▶ WHAT NEEDS TO BE DONE:
Repeat the data word for word. Do not include the pictures.

▶ DATASET EXTRACT:

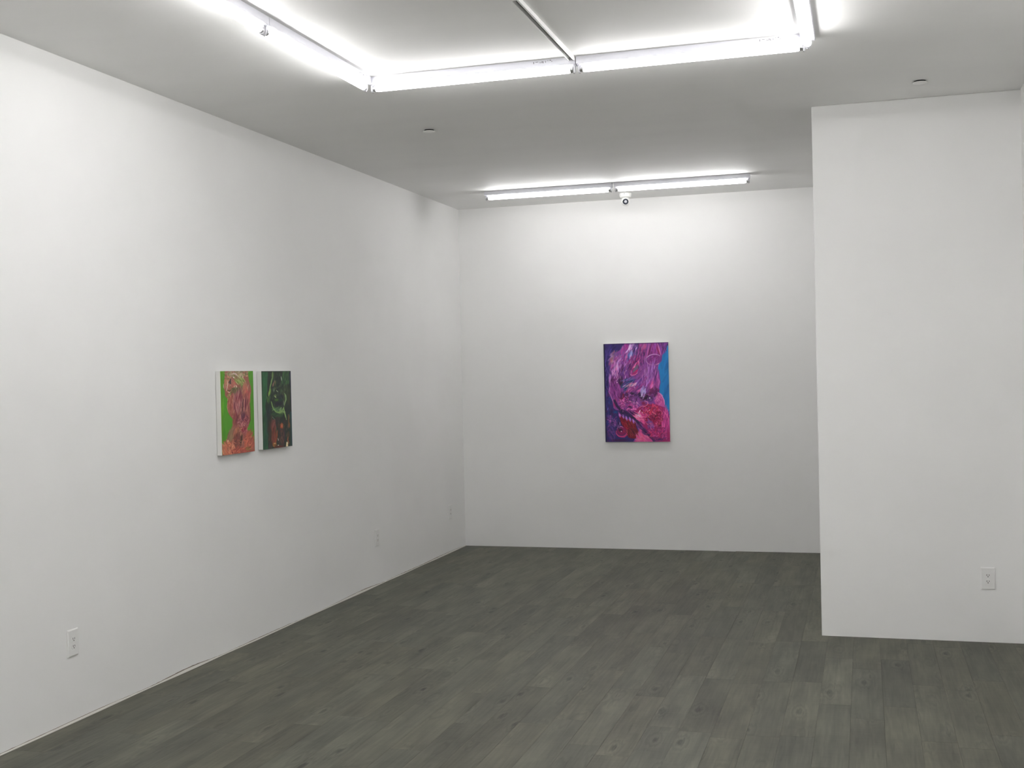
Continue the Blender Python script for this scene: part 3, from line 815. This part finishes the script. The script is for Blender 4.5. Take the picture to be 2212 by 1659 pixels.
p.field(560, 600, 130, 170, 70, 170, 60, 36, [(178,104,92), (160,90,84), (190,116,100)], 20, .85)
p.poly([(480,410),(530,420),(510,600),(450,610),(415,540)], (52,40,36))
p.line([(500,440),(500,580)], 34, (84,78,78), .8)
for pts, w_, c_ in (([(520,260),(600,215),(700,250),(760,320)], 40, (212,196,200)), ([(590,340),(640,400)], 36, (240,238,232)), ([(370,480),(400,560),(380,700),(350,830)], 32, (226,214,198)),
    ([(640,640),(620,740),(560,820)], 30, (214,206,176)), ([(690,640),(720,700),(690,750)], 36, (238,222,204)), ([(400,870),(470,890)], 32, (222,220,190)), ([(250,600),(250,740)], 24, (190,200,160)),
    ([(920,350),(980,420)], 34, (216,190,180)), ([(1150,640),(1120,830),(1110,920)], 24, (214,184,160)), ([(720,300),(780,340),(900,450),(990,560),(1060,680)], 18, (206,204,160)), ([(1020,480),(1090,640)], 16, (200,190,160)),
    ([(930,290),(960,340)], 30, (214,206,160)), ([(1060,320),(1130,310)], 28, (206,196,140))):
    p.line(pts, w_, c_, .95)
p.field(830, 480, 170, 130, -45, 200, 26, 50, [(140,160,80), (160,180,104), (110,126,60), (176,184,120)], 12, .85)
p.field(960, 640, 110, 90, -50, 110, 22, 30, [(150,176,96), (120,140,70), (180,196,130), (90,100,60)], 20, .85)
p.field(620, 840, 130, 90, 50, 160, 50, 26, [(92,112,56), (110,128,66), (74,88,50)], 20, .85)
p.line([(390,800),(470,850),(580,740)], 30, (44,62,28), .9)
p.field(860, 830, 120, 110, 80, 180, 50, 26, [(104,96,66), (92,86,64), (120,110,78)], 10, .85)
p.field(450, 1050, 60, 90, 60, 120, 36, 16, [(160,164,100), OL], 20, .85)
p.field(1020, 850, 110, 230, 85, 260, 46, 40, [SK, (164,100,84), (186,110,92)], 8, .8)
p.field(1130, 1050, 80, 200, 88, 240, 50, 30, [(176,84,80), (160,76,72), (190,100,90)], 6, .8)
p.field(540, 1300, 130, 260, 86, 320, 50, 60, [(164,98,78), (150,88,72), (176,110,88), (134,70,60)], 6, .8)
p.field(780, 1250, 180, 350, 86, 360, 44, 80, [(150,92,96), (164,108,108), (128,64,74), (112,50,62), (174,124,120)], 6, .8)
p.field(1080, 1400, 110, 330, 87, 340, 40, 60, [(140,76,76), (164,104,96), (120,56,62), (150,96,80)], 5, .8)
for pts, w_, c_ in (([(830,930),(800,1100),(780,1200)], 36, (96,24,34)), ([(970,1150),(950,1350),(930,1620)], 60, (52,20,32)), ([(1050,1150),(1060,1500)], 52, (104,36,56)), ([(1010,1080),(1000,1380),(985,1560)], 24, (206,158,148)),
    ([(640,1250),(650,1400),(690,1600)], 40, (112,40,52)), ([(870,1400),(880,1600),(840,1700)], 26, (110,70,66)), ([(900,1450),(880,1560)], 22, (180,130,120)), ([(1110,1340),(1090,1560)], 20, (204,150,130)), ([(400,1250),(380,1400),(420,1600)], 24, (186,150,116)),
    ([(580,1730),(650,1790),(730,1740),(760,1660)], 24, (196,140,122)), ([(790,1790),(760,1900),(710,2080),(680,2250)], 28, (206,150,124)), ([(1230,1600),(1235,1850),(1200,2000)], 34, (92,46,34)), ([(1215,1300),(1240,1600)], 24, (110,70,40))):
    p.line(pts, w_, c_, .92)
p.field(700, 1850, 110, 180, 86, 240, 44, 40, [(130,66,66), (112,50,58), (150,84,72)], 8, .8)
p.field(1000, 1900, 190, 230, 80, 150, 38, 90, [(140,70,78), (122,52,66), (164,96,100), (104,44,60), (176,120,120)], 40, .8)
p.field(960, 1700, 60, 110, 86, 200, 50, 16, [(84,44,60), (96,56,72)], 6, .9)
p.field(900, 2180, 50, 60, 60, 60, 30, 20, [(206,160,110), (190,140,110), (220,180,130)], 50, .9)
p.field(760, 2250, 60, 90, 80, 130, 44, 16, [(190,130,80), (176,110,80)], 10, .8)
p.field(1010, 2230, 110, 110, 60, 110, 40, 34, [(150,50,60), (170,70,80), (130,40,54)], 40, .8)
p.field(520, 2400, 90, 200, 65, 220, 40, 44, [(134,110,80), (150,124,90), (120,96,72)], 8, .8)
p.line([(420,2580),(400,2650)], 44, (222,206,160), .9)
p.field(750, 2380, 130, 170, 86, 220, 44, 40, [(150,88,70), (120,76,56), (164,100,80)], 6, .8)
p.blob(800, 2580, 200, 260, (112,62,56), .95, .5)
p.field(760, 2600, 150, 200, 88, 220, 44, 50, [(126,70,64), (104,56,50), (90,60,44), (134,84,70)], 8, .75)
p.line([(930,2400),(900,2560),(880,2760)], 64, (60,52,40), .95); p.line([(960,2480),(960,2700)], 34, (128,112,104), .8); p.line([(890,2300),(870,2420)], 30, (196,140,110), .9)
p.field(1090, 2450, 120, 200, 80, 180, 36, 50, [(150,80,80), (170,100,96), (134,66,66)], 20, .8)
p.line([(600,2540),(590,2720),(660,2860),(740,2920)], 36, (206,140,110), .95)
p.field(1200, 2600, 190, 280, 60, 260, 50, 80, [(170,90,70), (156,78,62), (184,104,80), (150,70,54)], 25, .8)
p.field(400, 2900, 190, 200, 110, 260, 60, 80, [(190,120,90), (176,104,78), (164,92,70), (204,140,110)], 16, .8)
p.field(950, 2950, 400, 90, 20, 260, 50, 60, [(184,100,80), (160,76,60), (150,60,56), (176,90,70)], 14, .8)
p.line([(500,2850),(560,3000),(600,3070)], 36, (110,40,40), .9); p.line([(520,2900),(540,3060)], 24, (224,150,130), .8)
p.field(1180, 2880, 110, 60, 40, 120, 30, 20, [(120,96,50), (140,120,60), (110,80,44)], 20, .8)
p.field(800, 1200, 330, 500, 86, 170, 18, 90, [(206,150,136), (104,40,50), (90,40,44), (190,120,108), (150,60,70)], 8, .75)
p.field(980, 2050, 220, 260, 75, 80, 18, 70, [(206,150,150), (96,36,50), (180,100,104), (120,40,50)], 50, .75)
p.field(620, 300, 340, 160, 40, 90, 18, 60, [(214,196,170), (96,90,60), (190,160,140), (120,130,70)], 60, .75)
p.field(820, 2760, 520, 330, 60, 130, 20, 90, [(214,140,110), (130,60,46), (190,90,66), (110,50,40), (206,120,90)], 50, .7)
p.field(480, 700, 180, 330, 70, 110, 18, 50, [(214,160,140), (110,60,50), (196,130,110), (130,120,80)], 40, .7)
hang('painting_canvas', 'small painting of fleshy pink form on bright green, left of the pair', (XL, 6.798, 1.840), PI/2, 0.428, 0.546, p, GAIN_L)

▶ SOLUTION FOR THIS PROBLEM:
Continue the Blender Python script for this scene: part 3, from line 815. This part finishes the script. The script is for Blender 4.5. Take the picture to be 2212 by 1659 pixels.
p.field(560, 600, 130, 170, 70, 170, 60, 36, [(178,104,92), (160,90,84), (190,116,100)], 20, .85)
p.poly([(480,410),(530,420),(510,600),(450,610),(415,540)], (52,40,36))
p.line([(500,440),(500,580)], 34, (84,78,78), .8)
for pts, w_, c_ in (([(520,260),(600,215),(700,250),(760,320)], 40, (212,196,200)), ([(590,340),(640,400)], 36, (240,238,232)), ([(370,480),(400,560),(380,700),(350,830)], 32, (226,214,198)),
    ([(640,640),(620,740),(560,820)], 30, (214,206,176)), ([(690,640),(720,700),(690,750)], 36, (238,222,204)), ([(400,870),(470,890)], 32, (222,220,190)), ([(250,600),(250,740)], 24, (190,200,160)),
    ([(920,350),(980,420)], 34, (216,190,180)), ([(1150,640),(1120,830),(1110,920)], 24, (214,184,160)), ([(720,300),(780,340),(900,450),(990,560),(1060,680)], 18, (206,204,160)), ([(1020,480),(1090,640)], 16, (200,190,160)),
    ([(930,290),(960,340)], 30, (214,206,160)), ([(1060,320),(1130,310)], 28, (206,196,140))):
    p.line(pts, w_, c_, .95)
p.field(830, 480, 170, 130, -45, 200, 26, 50, [(140,160,80), (160,180,104), (110,126,60), (176,184,120)], 12, .85)
p.field(960, 640, 110, 90, -50, 110, 22, 30, [(150,176,96), (120,140,70), (180,196,130), (90,100,60)], 20, .85)
p.field(620, 840, 130, 90, 50, 160, 50, 26, [(92,112,56), (110,128,66), (74,88,50)], 20, .85)
p.line([(390,800),(470,850),(580,740)], 30, (44,62,28), .9)
p.field(860, 830, 120, 110, 80, 180, 50, 26, [(104,96,66), (92,86,64), (120,110,78)], 10, .85)
p.field(450, 1050, 60, 90, 60, 120, 36, 16, [(160,164,100), OL], 20, .85)
p.field(1020, 850, 110, 230, 85, 260, 46, 40, [SK, (164,100,84), (186,110,92)], 8, .8)
p.field(1130, 1050, 80, 200, 88, 240, 50, 30, [(176,84,80), (160,76,72), (190,100,90)], 6, .8)
p.field(540, 1300, 130, 260, 86, 320, 50, 60, [(164,98,78), (150,88,72), (176,110,88), (134,70,60)], 6, .8)
p.field(780, 1250, 180, 350, 86, 360, 44, 80, [(150,92,96), (164,108,108), (128,64,74), (112,50,62), (174,124,120)], 6, .8)
p.field(1080, 1400, 110, 330, 87, 340, 40, 60, [(140,76,76), (164,104,96), (120,56,62), (150,96,80)], 5, .8)
for pts, w_, c_ in (([(830,930),(800,1100),(780,1200)], 36, (96,24,34)), ([(970,1150),(950,1350),(930,1620)], 60, (52,20,32)), ([(1050,1150),(1060,1500)], 52, (104,36,56)), ([(1010,1080),(1000,1380),(985,1560)], 24, (206,158,148)),
    ([(640,1250),(650,1400),(690,1600)], 40, (112,40,52)), ([(870,1400),(880,1600),(840,1700)], 26, (110,70,66)), ([(900,1450),(880,1560)], 22, (180,130,120)), ([(1110,1340),(1090,1560)], 20, (204,150,130)), ([(400,1250),(380,1400),(420,1600)], 24, (186,150,116)),
    ([(580,1730),(650,1790),(730,1740),(760,1660)], 24, (196,140,122)), ([(790,1790),(760,1900),(710,2080),(680,2250)], 28, (206,150,124)), ([(1230,1600),(1235,1850),(1200,2000)], 34, (92,46,34)), ([(1215,1300),(1240,1600)], 24, (110,70,40))):
    p.line(pts, w_, c_, .92)
p.field(700, 1850, 110, 180, 86, 240, 44, 40, [(130,66,66), (112,50,58), (150,84,72)], 8, .8)
p.field(1000, 1900, 190, 230, 80, 150, 38, 90, [(140,70,78), (122,52,66), (164,96,100), (104,44,60), (176,120,120)], 40, .8)
p.field(960, 1700, 60, 110, 86, 200, 50, 16, [(84,44,60), (96,56,72)], 6, .9)
p.field(900, 2180, 50, 60, 60, 60, 30, 20, [(206,160,110), (190,140,110), (220,180,130)], 50, .9)
p.field(760, 2250, 60, 90, 80, 130, 44, 16, [(190,130,80), (176,110,80)], 10, .8)
p.field(1010, 2230, 110, 110, 60, 110, 40, 34, [(150,50,60), (170,70,80), (130,40,54)], 40, .8)
p.field(520, 2400, 90, 200, 65, 220, 40, 44, [(134,110,80), (150,124,90), (120,96,72)], 8, .8)
p.line([(420,2580),(400,2650)], 44, (222,206,160), .9)
p.field(750, 2380, 130, 170, 86, 220, 44, 40, [(150,88,70), (120,76,56), (164,100,80)], 6, .8)
p.blob(800, 2580, 200, 260, (112,62,56), .95, .5)
p.field(760, 2600, 150, 200, 88, 220, 44, 50, [(126,70,64), (104,56,50), (90,60,44), (134,84,70)], 8, .75)
p.line([(930,2400),(900,2560),(880,2760)], 64, (60,52,40), .95); p.line([(960,2480),(960,2700)], 34, (128,112,104), .8); p.line([(890,2300),(870,2420)], 30, (196,140,110), .9)
p.field(1090, 2450, 120, 200, 80, 180, 36, 50, [(150,80,80), (170,100,96), (134,66,66)], 20, .8)
p.line([(600,2540),(590,2720),(660,2860),(740,2920)], 36, (206,140,110), .95)
p.field(1200, 2600, 190, 280, 60, 260, 50, 80, [(170,90,70), (156,78,62), (184,104,80), (150,70,54)], 25, .8)
p.field(400, 2900, 190, 200, 110, 260, 60, 80, [(190,120,90), (176,104,78), (164,92,70), (204,140,110)], 16, .8)
p.field(950, 2950, 400, 90, 20, 260, 50, 60, [(184,100,80), (160,76,60), (150,60,56), (176,90,70)], 14, .8)
p.line([(500,2850),(560,3000),(600,3070)], 36, (110,40,40), .9); p.line([(520,2900),(540,3060)], 24, (224,150,130), .8)
p.field(1180, 2880, 110, 60, 40, 120, 30, 20, [(120,96,50), (140,120,60), (110,80,44)], 20, .8)
p.field(800, 1200, 330, 500, 86, 170, 18, 90, [(206,150,136), (104,40,50), (90,40,44), (190,120,108), (150,60,70)], 8, .75)
p.field(980, 2050, 220, 260, 75, 80, 18, 70, [(206,150,150), (96,36,50), (180,100,104), (120,40,50)], 50, .75)
p.field(620, 300, 340, 160, 40, 90, 18, 60, [(214,196,170), (96,90,60), (190,160,140), (120,130,70)], 60, .75)
p.field(820, 2760, 520, 330, 60, 130, 20, 90, [(214,140,110), (130,60,46), (190,90,66), (110,50,40), (206,120,90)], 50, .7)
p.field(480, 700, 180, 330, 70, 110, 18, 50, [(214,160,140), (110,60,50), (196,130,110), (130,120,80)], 40, .7)
hang('painting_canvas', 'small painting of fleshy pink form on bright green, left of the pair', (XL, 6.798, 1.840), PI/2, 0.428, 0.546, p, GAIN_L)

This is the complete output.